» **Given task**: Render the following material again verbatim, leaving nothing out.

» **Provided material**:
· · · · ·
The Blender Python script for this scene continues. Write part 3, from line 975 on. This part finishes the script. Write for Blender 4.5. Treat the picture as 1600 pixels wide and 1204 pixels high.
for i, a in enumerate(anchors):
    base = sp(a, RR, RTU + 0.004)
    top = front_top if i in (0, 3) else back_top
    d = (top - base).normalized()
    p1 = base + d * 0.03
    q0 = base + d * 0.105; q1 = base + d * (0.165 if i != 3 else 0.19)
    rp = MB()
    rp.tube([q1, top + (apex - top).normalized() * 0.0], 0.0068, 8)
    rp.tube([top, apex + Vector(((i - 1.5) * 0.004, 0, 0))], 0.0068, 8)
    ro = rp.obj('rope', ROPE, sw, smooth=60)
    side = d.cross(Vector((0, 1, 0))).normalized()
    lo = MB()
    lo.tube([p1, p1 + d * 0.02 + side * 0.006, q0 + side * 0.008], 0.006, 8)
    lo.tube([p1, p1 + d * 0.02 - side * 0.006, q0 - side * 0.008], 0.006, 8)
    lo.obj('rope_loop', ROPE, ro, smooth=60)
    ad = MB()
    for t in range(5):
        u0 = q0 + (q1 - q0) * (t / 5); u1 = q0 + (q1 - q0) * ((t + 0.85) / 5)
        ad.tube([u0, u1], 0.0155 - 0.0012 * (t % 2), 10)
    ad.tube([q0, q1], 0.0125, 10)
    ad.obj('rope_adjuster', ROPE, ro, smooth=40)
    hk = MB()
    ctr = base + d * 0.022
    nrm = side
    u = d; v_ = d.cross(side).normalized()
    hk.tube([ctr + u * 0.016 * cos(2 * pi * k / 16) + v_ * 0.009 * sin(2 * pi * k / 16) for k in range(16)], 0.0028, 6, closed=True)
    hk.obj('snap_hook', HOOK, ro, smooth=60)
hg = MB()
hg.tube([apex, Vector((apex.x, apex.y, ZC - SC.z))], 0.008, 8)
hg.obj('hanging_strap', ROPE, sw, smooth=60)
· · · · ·
» **Final result**:
The Blender Python script for this scene continues. Write part 3, from line 975 on. This part finishes the script. Write for Blender 4.5. Treat the picture as 1600 pixels wide and 1204 pixels high.
for i, a in enumerate(anchors):
    base = sp(a, RR, RTU + 0.004)
    top = front_top if i in (0, 3) else back_top
    d = (top - base).normalized()
    p1 = base + d * 0.03
    q0 = base + d * 0.105; q1 = base + d * (0.165 if i != 3 else 0.19)
    rp = MB()
    rp.tube([q1, top + (apex - top).normalized() * 0.0], 0.0068, 8)
    rp.tube([top, apex + Vector(((i - 1.5) * 0.004, 0, 0))], 0.0068, 8)
    ro = rp.obj('rope', ROPE, sw, smooth=60)
    side = d.cross(Vector((0, 1, 0))).normalized()
    lo = MB()
    lo.tube([p1, p1 + d * 0.02 + side * 0.006, q0 + side * 0.008], 0.006, 8)
    lo.tube([p1, p1 + d * 0.02 - side * 0.006, q0 - side * 0.008], 0.006, 8)
    lo.obj('rope_loop', ROPE, ro, smooth=60)
    ad = MB()
    for t in range(5):
        u0 = q0 + (q1 - q0) * (t / 5); u1 = q0 + (q1 - q0) * ((t + 0.85) / 5)
        ad.tube([u0, u1], 0.0155 - 0.0012 * (t % 2), 10)
    ad.tube([q0, q1], 0.0125, 10)
    ad.obj('rope_adjuster', ROPE, ro, smooth=40)
    hk = MB()
    ctr = base + d * 0.022
    nrm = side
    u = d; v_ = d.cross(side).normalized()
    hk.tube([ctr + u * 0.016 * cos(2 * pi * k / 16) + v_ * 0.009 * sin(2 * pi * k / 16) for k in range(16)], 0.0028, 6, closed=True)
    hk.obj('snap_hook', HOOK, ro, smooth=60)
hg = MB()
hg.tube([apex, Vector((apex.x, apex.y, ZC - SC.z))], 0.008, 8)
hg.obj('hanging_strap', ROPE, sw, smooth=60)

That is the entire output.